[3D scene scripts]
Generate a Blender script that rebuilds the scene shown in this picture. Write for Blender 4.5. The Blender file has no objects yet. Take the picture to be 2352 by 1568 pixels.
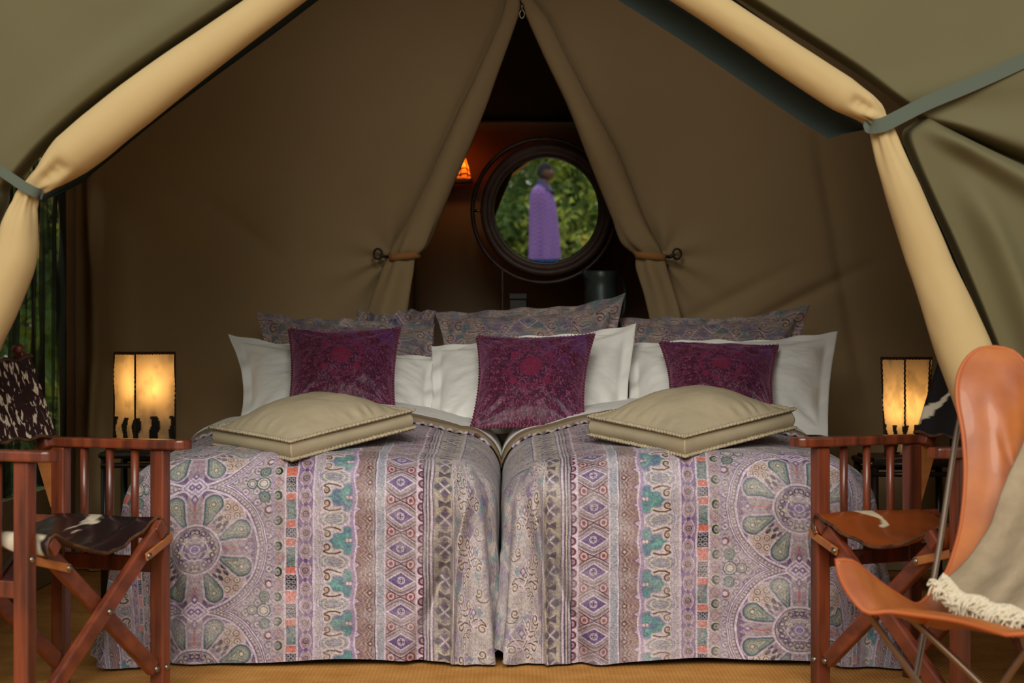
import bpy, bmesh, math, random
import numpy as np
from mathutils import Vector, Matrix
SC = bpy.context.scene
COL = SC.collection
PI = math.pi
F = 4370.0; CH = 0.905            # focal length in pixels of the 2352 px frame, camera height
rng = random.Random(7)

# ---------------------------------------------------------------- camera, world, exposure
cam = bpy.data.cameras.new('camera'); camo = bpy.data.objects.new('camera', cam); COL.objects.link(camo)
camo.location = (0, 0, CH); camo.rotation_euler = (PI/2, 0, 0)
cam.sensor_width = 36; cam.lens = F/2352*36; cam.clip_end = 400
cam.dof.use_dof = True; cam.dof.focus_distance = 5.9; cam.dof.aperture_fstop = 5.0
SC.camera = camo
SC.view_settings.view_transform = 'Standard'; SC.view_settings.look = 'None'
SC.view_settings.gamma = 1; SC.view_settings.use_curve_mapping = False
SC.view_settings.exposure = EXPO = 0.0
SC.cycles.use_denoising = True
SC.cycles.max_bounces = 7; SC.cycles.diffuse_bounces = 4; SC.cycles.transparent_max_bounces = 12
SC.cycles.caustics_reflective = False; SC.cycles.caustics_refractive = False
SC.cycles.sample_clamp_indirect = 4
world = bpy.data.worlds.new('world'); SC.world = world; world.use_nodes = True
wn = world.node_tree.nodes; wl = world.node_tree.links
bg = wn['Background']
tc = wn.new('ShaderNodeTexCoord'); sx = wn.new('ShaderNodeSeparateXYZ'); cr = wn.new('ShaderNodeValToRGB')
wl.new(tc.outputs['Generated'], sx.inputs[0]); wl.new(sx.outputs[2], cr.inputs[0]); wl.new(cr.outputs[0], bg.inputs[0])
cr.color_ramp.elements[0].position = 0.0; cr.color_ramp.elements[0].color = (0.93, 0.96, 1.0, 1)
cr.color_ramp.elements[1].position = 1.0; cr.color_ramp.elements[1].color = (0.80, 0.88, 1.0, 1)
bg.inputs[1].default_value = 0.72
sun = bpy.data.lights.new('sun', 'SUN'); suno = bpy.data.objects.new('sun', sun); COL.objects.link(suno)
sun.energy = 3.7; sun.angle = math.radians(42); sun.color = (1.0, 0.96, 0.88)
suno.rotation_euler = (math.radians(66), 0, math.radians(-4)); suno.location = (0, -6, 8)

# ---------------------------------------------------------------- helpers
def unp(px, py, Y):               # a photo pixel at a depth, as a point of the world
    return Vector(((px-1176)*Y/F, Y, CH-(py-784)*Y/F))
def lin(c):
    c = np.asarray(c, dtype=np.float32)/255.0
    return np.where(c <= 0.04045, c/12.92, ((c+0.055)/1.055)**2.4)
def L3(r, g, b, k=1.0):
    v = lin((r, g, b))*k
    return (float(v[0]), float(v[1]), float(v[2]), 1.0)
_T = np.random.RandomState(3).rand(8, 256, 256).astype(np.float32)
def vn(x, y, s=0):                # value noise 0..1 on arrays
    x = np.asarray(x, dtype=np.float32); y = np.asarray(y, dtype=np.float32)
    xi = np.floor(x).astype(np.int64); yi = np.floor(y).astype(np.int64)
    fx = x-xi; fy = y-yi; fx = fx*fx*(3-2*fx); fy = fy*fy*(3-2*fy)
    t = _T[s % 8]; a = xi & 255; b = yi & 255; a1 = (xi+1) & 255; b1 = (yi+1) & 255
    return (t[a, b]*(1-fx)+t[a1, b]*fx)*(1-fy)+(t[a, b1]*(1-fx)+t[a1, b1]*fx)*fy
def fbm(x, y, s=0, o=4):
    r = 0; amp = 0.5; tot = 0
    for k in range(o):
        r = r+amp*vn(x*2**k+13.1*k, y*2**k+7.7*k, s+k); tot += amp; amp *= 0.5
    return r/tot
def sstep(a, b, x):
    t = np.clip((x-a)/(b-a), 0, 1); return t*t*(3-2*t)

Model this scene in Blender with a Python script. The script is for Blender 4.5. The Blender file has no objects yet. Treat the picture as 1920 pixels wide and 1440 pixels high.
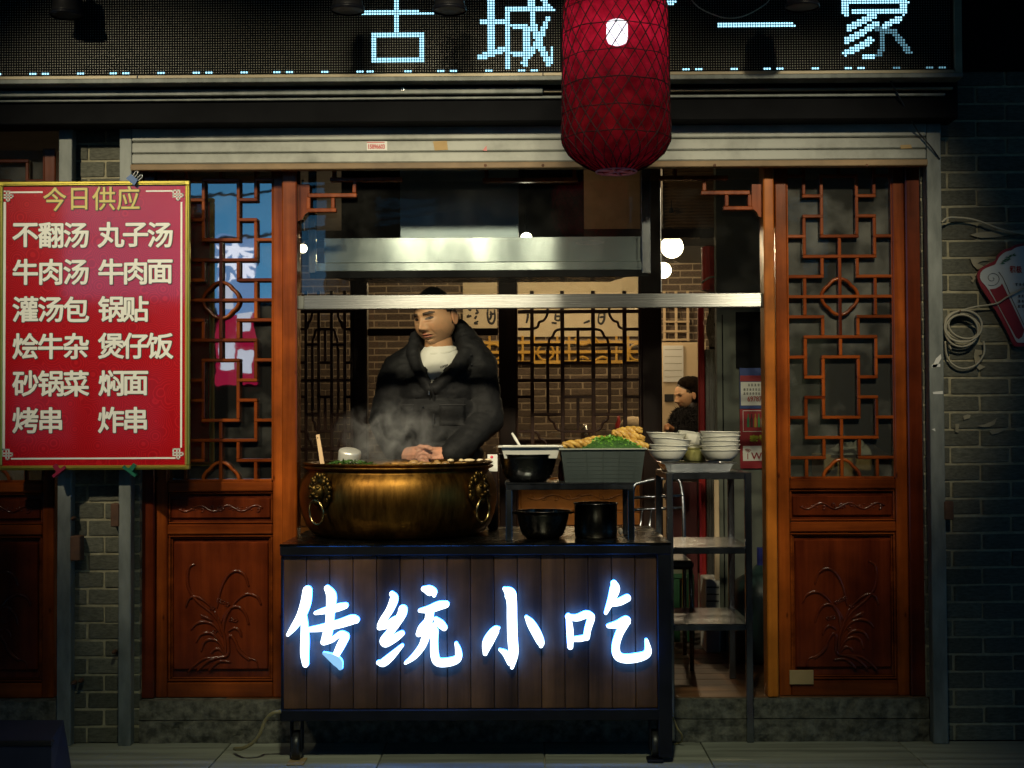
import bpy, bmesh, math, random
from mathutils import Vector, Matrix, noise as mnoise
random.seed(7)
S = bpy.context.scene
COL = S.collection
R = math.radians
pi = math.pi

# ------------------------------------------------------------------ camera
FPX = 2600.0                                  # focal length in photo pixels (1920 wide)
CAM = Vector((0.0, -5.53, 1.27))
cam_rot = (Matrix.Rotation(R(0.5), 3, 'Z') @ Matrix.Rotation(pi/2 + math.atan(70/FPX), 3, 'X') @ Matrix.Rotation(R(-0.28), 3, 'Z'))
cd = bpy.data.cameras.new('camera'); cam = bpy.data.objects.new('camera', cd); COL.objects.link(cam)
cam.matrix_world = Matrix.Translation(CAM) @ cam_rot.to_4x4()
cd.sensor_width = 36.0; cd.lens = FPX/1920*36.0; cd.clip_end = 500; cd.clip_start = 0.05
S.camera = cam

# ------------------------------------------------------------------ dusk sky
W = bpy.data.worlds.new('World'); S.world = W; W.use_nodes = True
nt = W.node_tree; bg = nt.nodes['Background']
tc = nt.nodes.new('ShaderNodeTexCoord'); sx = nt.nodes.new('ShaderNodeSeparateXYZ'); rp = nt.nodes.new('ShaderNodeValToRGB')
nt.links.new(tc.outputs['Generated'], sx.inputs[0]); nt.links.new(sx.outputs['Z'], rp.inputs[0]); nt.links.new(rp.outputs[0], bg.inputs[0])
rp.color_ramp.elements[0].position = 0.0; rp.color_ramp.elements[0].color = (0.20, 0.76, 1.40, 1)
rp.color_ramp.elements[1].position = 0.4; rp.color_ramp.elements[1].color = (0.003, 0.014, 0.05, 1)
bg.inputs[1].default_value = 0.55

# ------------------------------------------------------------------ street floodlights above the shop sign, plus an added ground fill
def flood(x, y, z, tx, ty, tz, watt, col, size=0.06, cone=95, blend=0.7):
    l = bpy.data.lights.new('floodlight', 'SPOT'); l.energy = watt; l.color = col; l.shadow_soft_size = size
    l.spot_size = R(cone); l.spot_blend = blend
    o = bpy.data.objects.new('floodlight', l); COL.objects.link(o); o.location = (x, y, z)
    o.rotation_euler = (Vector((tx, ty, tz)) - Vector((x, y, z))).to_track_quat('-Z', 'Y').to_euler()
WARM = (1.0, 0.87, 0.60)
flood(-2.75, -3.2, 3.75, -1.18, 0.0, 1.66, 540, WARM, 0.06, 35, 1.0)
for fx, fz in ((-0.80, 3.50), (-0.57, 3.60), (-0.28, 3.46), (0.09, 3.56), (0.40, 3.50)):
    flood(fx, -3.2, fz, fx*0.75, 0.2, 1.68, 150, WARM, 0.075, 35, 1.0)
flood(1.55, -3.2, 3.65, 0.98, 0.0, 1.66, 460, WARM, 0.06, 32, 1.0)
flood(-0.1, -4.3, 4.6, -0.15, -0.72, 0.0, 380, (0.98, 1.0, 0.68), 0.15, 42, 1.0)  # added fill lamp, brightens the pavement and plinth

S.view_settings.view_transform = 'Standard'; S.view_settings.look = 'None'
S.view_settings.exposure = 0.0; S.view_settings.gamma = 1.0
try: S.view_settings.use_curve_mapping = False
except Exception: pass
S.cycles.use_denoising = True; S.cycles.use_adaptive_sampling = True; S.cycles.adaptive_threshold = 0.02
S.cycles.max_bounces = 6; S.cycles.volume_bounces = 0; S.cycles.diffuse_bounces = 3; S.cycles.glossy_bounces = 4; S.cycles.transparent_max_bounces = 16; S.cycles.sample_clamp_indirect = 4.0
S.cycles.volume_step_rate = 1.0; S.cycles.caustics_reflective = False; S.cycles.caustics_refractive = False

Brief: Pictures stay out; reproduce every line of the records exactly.

Written reply:
Generate a Blender script that rebuilds the scene shown in this picture. Write for Blender 4.5. The Blender file has no objects yet. Take the picture to be 2352 by 1568 pixels.
import bpy, bmesh, math, random
import numpy as np
from mathutils import Vector, Matrix
SC = bpy.context.scene
COL = SC.collection
PI = math.pi
F = 4370.0; CH = 0.905            # focal length in pixels of the 2352 px frame, camera height
rng = random.Random(7)

# ---------------------------------------------------------------- camera, world, exposure
cam = bpy.data.cameras.new('camera'); camo = bpy.data.objects.new('camera', cam); COL.objects.link(camo)
camo.location = (0, 0, CH); camo.rotation_euler = (PI/2, 0, 0)
cam.sensor_width = 36; cam.lens = F/2352*36; cam.clip_end = 400
cam.dof.use_dof = True; cam.dof.focus_distance = 5.9; cam.dof.aperture_fstop = 5.0
SC.camera = camo
SC.view_settings.view_transform = 'Standard'; SC.view_settings.look = 'None'
SC.view_settings.gamma = 1; SC.view_settings.use_curve_mapping = False
SC.view_settings.exposure = EXPO = 0.0
SC.cycles.use_denoising = True
SC.cycles.max_bounces = 7; SC.cycles.diffuse_bounces = 4; SC.cycles.transparent_max_bounces = 12
SC.cycles.caustics_reflective = False; SC.cycles.caustics_refractive = False
SC.cycles.sample_clamp_indirect = 4
world = bpy.data.worlds.new('world'); SC.world = world; world.use_nodes = True
wn = world.node_tree.nodes; wl = world.node_tree.links
bg = wn['Background']
tc = wn.new('ShaderNodeTexCoord'); sx = wn.new('ShaderNodeSeparateXYZ'); cr = wn.new('ShaderNodeValToRGB')
wl.new(tc.outputs['Generated'], sx.inputs[0]); wl.new(sx.outputs[2], cr.inputs[0]); wl.new(cr.outputs[0], bg.inputs[0])
cr.color_ramp.elements[0].position = 0.0; cr.color_ramp.elements[0].color = (0.93, 0.96, 1.0, 1)
cr.color_ramp.elements[1].position = 1.0; cr.color_ramp.elements[1].color = (0.80, 0.88, 1.0, 1)
bg.inputs[1].default_value = 0.72
sun = bpy.data.lights.new('sun', 'SUN'); suno = bpy.data.objects.new('sun', sun); COL.objects.link(suno)
sun.energy = 3.7; sun.angle = math.radians(42); sun.color = (1.0, 0.96, 0.88)
suno.rotation_euler = (math.radians(66), 0, math.radians(-4)); suno.location = (0, -6, 8)

# ---------------------------------------------------------------- helpers
def unp(px, py, Y):               # a photo pixel at a depth, as a point of the world
    return Vector(((px-1176)*Y/F, Y, CH-(py-784)*Y/F))
def lin(c):
    c = np.asarray(c, dtype=np.float32)/255.0
    return np.where(c <= 0.04045, c/12.92, ((c+0.055)/1.055)**2.4)
def L3(r, g, b, k=1.0):
    v = lin((r, g, b))*k
    return (float(v[0]), float(v[1]), float(v[2]), 1.0)
_T = np.random.RandomState(3).rand(8, 256, 256).astype(np.float32)
def vn(x, y, s=0):                # value noise 0..1 on arrays
    x = np.asarray(x, dtype=np.float32); y = np.asarray(y, dtype=np.float32)
    xi = np.floor(x).astype(np.int64); yi = np.floor(y).astype(np.int64)
    fx = x-xi; fy = y-yi; fx = fx*fx*(3-2*fx); fy = fy*fy*(3-2*fy)
    t = _T[s % 8]; a = xi & 255; b = yi & 255; a1 = (xi+1) & 255; b1 = (yi+1) & 255
    return (t[a, b]*(1-fx)+t[a1, b]*fx)*(1-fy)+(t[a, b1]*(1-fx)+t[a1, b1]*fx)*fy
def fbm(x, y, s=0, o=4):
    r = 0; amp = 0.5; tot = 0
    for k in range(o):
        r = r+amp*vn(x*2**k+13.1*k, y*2**k+7.7*k, s+k); tot += amp; amp *= 0.5
    return r/tot
def sstep(a, b, x):
    t = np.clip((x-a)/(b-a), 0, 1); return t*t*(3-2*t)

Model this scene in Blender with a Python script. The script is for Blender 4.5. The Blender file has no objects yet. Treat the picture as 1920 pixels wide and 1440 pixels high.
import bpy, bmesh, math, random
from mathutils import Vector, Matrix, noise as mnoise
random.seed(7)
S = bpy.context.scene
COL = S.collection
R = math.radians
pi = math.pi

# ------------------------------------------------------------------ camera
FPX = 2600.0                                  # focal length in photo pixels (1920 wide)
CAM = Vector((0.0, -5.53, 1.27))
cam_rot = (Matrix.Rotation(R(0.5), 3, 'Z') @ Matrix.Rotation(pi/2 + math.atan(70/FPX), 3, 'X') @ Matrix.Rotation(R(-0.28), 3, 'Z'))
cd = bpy.data.cameras.new('camera'); cam = bpy.data.objects.new('camera', cd); COL.objects.link(cam)
cam.matrix_world = Matrix.Translation(CAM) @ cam_rot.to_4x4()
cd.sensor_width = 36.0; cd.lens = FPX/1920*36.0; cd.clip_end = 500; cd.clip_start = 0.05
S.camera = cam

# ------------------------------------------------------------------ dusk sky
W = bpy.data.worlds.new('World'); S.world = W; W.use_nodes = True
nt = W.node_tree; bg = nt.nodes['Background']
tc = nt.nodes.new('ShaderNodeTexCoord'); sx = nt.nodes.new('ShaderNodeSeparateXYZ'); rp = nt.nodes.new('ShaderNodeValToRGB')
nt.links.new(tc.outputs['Generated'], sx.inputs[0]); nt.links.new(sx.outputs['Z'], rp.inputs[0]); nt.links.new(rp.outputs[0], bg.inputs[0])
rp.color_ramp.elements[0].position = 0.0; rp.color_ramp.elements[0].color = (0.20, 0.76, 1.40, 1)
rp.color_ramp.elements[1].position = 0.4; rp.color_ramp.elements[1].color = (0.003, 0.014, 0.05, 1)
bg.inputs[1].default_value = 0.55

# ------------------------------------------------------------------ street floodlights above the shop sign, plus an added ground fill
def flood(x, y, z, tx, ty, tz, watt, col, size=0.06, cone=95, blend=0.7):
    l = bpy.data.lights.new('floodlight', 'SPOT'); l.energy = watt; l.color = col; l.shadow_soft_size = size
    l.spot_size = R(cone); l.spot_blend = blend
    o = bpy.data.objects.new('floodlight', l); COL.objects.link(o); o.location = (x, y, z)
    o.rotation_euler = (Vector((tx, ty, tz)) - Vector((x, y, z))).to_track_quat('-Z', 'Y').to_euler()
WARM = (1.0, 0.87, 0.60)
flood(-2.75, -3.2, 3.75, -1.18, 0.0, 1.66, 540, WARM, 0.06, 35, 1.0)
for fx, fz in ((-0.80, 3.50), (-0.57, 3.60), (-0.28, 3.46), (0.09, 3.56), (0.40, 3.50)):
    flood(fx, -3.2, fz, fx*0.75, 0.2, 1.68, 150, WARM, 0.075, 35, 1.0)
flood(1.55, -3.2, 3.65, 0.98, 0.0, 1.66, 460, WARM, 0.06, 32, 1.0)
flood(-0.1, -4.3, 4.6, -0.15, -0.72, 0.0, 380, (0.98, 1.0, 0.68), 0.15, 42, 1.0)  # added fill lamp, brightens the pavement and plinth

S.view_settings.view_transform = 'Standard'; S.view_settings.look = 'None'
S.view_settings.exposure = 0.0; S.view_settings.gamma = 1.0
try: S.view_settings.use_curve_mapping = False
except Exception: pass
S.cycles.use_denoising = True; S.cycles.use_adaptive_sampling = True; S.cycles.adaptive_threshold = 0.02
S.cycles.max_bounces = 6; S.cycles.volume_bounces = 0; S.cycles.diffuse_bounces = 3; S.cycles.glossy_bounces = 4; S.cycles.transparent_max_bounces = 16; S.cycles.sample_clamp_indirect = 4.0
S.cycles.volume_step_rate = 1.0; S.cycles.caustics_reflective = False; S.cycles.caustics_refractive = False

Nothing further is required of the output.